Azevedo questionou Lula sobre a “lambança” envolvendo a Petrobras. “O que tinha de errado? Por que aconteceu, como aconteceu? Não havia mecanismos de controle?”, perguntou o jornalista. “A Petrobras é um monstro”, disse Lula. “Na outra encarnação o presidente da Petrobras tem de ser eleito e escolher o presidente da República”, comparou. “A capacidade de investir da Petrobras é maior que do governo”, disse, falando sobre a alta qualificação dos diretores petistas indicados por ele para a empresa.
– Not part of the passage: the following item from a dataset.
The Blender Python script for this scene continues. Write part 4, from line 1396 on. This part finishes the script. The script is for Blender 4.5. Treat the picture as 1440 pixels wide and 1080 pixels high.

José Sérgio Gabrielli foi eleito por vários anos o melhor dirigente de uma petroleira do mundo.

“Tinha o José Eduardo Dutra e o Estrela que achou o pré-sal. Nunca foram acusados de nada e se teve caiu por terra”, cravou, ressaltando que foram os diretores de carreira da empresa, como Renato Duque, Paulo Roberto Costa, Pedro Barusco. “Se houve corrupção tem de apurar. Mas a Lava Jato premiou os ladrões. Eles ficaram com dinheiro”, acusou. “A Lava Jato tinha objetivo político, destruir partidos, desmoralizar o Congresso Nacional, a Suprema Corte. Moro foi tratado como se fosse Deus.”